BEGIN DATASET EXTRACT

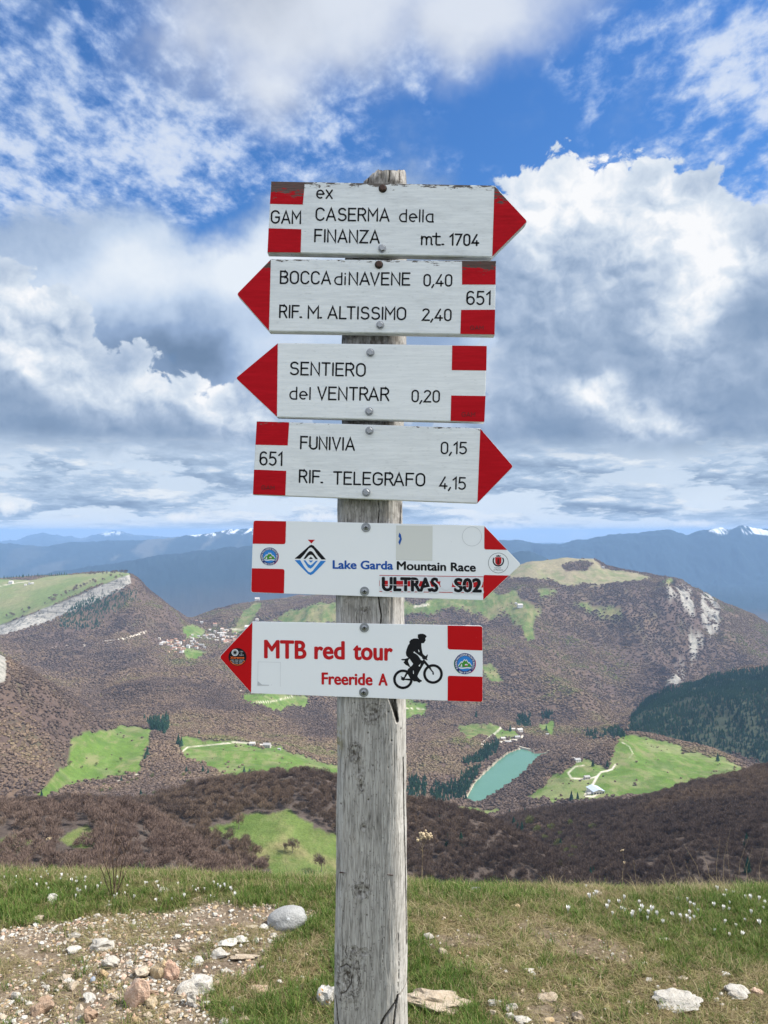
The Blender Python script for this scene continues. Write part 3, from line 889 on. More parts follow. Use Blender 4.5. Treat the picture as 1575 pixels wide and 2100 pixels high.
mat_twig = foliage_material("bare_twigs", [(0.1, (0.100, 0.073, 0.060)), (0.38, (0.140, 0.102, 0.080)), (0.60, (0.20, 0.142, 0.098)), (0.80, (0.215, 0.165, 0.100)), (0.95, (0.17, 0.17, 0.07))])
mat_bark = foliage_material("bark", [(0.0, (0.16, 0.14, 0.12)), (1.0, (0.26, 0.23, 0.20))])
mat_needle = foliage_material("needles", [(0.0, (0.016, 0.045, 0.034)), (0.5, (0.030, 0.075, 0.046)), (1.0, (0.055, 0.105, 0.052))])
mat_bud = foliage_material("budding_leaves", [(0.0, (0.12, 0.13, 0.045)), (1.0, (0.22, 0.24, 0.07))])


def twig_crown(rng, n, h, r, lw, ln, flat=0.8):
    """many thin upswept slivers filling an uneven dome"""
    vs, fs = [], []
    lobes = [(rng.uniform(-0.45, 0.45) * r, rng.uniform(-0.45, 0.45) * r, h * rng.uniform(0.30, 0.68), r * rng.uniform(0.5, 0.8)) for _ in range(5)]
    for k in range(n):
        lx, ly, lz, lr = lobes[rng.integers(len(lobes))]
        d = rng.normal(size=3); d /= np.linalg.norm(d) + 1e-6
        if d[2] < -0.5: d[2] = -d[2]
        rr = lr * rng.uniform(0.45, 1.0) ** 0.6
        p = np.array([lx, ly, lz]) + d * rr * np.array([1, 1, flat])
        up = d * 0.7 + np.array([0, 0, 0.9]) + rng.normal(size=3) * 0.25
        up /= np.linalg.norm(up)
        side = np.cross(up, rng.normal(size=3)); side /= np.linalg.norm(side) + 1e-6
        L = ln * rng.uniform(0.6, 1.3); w = lw * rng.uniform(0.6, 1.4)
        b = len(vs)
        vs += [p - up * L * 0.5 - side * w * 0.5, p - up * L * 0.4 + side * w * 0.5, p + up * L * 0.55]
        fs.append((b, b + 1, b + 2))
    return np.array(vs), np.array(fs)


def trunk_mesh(name, rng, h, r, limbs=4, seg=5):
    vs, fs = [], []

    def tube(p0, p1, r0, r1):
        a = Vector(p1) - Vector(p0)
        q = a.to_track_quat('Z', 'Y')
        b = len(vs)
        for p, rr in ((p0, r0), (p1, r1)):
            for k in range(seg):
                an = 2 * math.pi * k / seg
                v = q @ Vector((math.cos(an) * rr, math.sin(an) * rr, 0)) + Vector(p)
                vs.append(tuple(v))
        for k in range(seg):
            fs.append((b + k, b + (k + 1) % seg, b + seg + (k + 1) % seg, b + seg + k))
    top = (rng.uniform(-.3, .3), rng.uniform(-.3, .3), h * 0.62)
    tube((0, 0, -0.4), top, r, r * 0.55)
    for k in range(limbs):
        an = rng.uniform(0, 6.28); L = h * rng.uniform(0.28, 0.42)
        z0 = h * rng.uniform(0.3, 0.6)
        p0 = (top[0] * z0 / (h * .62), top[1] * z0 / (h * .62), z0)
        tube(p0, (p0[0] + math.cos(an) * L * 0.6, p0[1] + math.sin(an) * L * 0.6, z0 + L * 0.8), r * 0.45, r * 0.12)
    return mesh_np(name, np.array(vs), np.array(fs))


def blob_crown(rng, h, r, sub=2):
    bm = bmesh.new()
    bmesh.ops.create_icosphere(bm, subdivisions=sub, radius=1.0)
    o = rng.uniform(0, 50, 3)
    for v in bm.verts:
        p = v.co.copy()
        k = 0.72 + 0.42 * float(vnoise(p.x * 1.7 + o[0], p.y * 1.7 + p.z * 1.3 + o[1], 3)) + rng.uniform(-0.10, 0.10)
        v.co = Vector((p.x * r * k, p.y * r * k, h * 0.52 + p.z * h * 0.48 * k))
    me = bpy.data.meshes.new("crown")
    bm.to_mesh(me); bm.free()
    return me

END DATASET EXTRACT

### GIVEN PROBLEM
Repeat the material above verbatim. Leave the pictures behind.

### SOLUTION FOR THIS TASK
The Blender Python script for this scene continues. Write part 3, from line 889 on. More parts follow. Use Blender 4.5. Treat the picture as 1575 pixels wide and 2100 pixels high.
mat_twig = foliage_material("bare_twigs", [(0.1, (0.100, 0.073, 0.060)), (0.38, (0.140, 0.102, 0.080)), (0.60, (0.20, 0.142, 0.098)), (0.80, (0.215, 0.165, 0.100)), (0.95, (0.17, 0.17, 0.07))])
mat_bark = foliage_material("bark", [(0.0, (0.16, 0.14, 0.12)), (1.0, (0.26, 0.23, 0.20))])
mat_needle = foliage_material("needles", [(0.0, (0.016, 0.045, 0.034)), (0.5, (0.030, 0.075, 0.046)), (1.0, (0.055, 0.105, 0.052))])
mat_bud = foliage_material("budding_leaves", [(0.0, (0.12, 0.13, 0.045)), (1.0, (0.22, 0.24, 0.07))])


def twig_crown(rng, n, h, r, lw, ln, flat=0.8):
    """many thin upswept slivers filling an uneven dome"""
    vs, fs = [], []
    lobes = [(rng.uniform(-0.45, 0.45) * r, rng.uniform(-0.45, 0.45) * r, h * rng.uniform(0.30, 0.68), r * rng.uniform(0.5, 0.8)) for _ in range(5)]
    for k in range(n):
        lx, ly, lz, lr = lobes[rng.integers(len(lobes))]
        d = rng.normal(size=3); d /= np.linalg.norm(d) + 1e-6
        if d[2] < -0.5: d[2] = -d[2]
        rr = lr * rng.uniform(0.45, 1.0) ** 0.6
        p = np.array([lx, ly, lz]) + d * rr * np.array([1, 1, flat])
        up = d * 0.7 + np.array([0, 0, 0.9]) + rng.normal(size=3) * 0.25
        up /= np.linalg.norm(up)
        side = np.cross(up, rng.normal(size=3)); side /= np.linalg.norm(side) + 1e-6
        L = ln * rng.uniform(0.6, 1.3); w = lw * rng.uniform(0.6, 1.4)
        b = len(vs)
        vs += [p - up * L * 0.5 - side * w * 0.5, p - up * L * 0.4 + side * w * 0.5, p + up * L * 0.55]
        fs.append((b, b + 1, b + 2))
    return np.array(vs), np.array(fs)


def trunk_mesh(name, rng, h, r, limbs=4, seg=5):
    vs, fs = [], []

    def tube(p0, p1, r0, r1):
        a = Vector(p1) - Vector(p0)
        q = a.to_track_quat('Z', 'Y')
        b = len(vs)
        for p, rr in ((p0, r0), (p1, r1)):
            for k in range(seg):
                an = 2 * math.pi * k / seg
                v = q @ Vector((math.cos(an) * rr, math.sin(an) * rr, 0)) + Vector(p)
                vs.append(tuple(v))
        for k in range(seg):
            fs.append((b + k, b + (k + 1) % seg, b + seg + (k + 1) % seg, b + seg + k))
    top = (rng.uniform(-.3, .3), rng.uniform(-.3, .3), h * 0.62)
    tube((0, 0, -0.4), top, r, r * 0.55)
    for k in range(limbs):
        an = rng.uniform(0, 6.28); L = h * rng.uniform(0.28, 0.42)
        z0 = h * rng.uniform(0.3, 0.6)
        p0 = (top[0] * z0 / (h * .62), top[1] * z0 / (h * .62), z0)
        tube(p0, (p0[0] + math.cos(an) * L * 0.6, p0[1] + math.sin(an) * L * 0.6, z0 + L * 0.8), r * 0.45, r * 0.12)
    return mesh_np(name, np.array(vs), np.array(fs))


def blob_crown(rng, h, r, sub=2):
    bm = bmesh.new()
    bmesh.ops.create_icosphere(bm, subdivisions=sub, radius=1.0)
    o = rng.uniform(0, 50, 3)
    for v in bm.verts:
        p = v.co.copy()
        k = 0.72 + 0.42 * float(vnoise(p.x * 1.7 + o[0], p.y * 1.7 + p.z * 1.3 + o[1], 3)) + rng.uniform(-0.10, 0.10)
        v.co = Vector((p.x * r * k, p.y * r * k, h * 0.52 + p.z * h * 0.48 * k))
    me = bpy.data.meshes.new("crown")
    bm.to_mesh(me); bm.free()
    return me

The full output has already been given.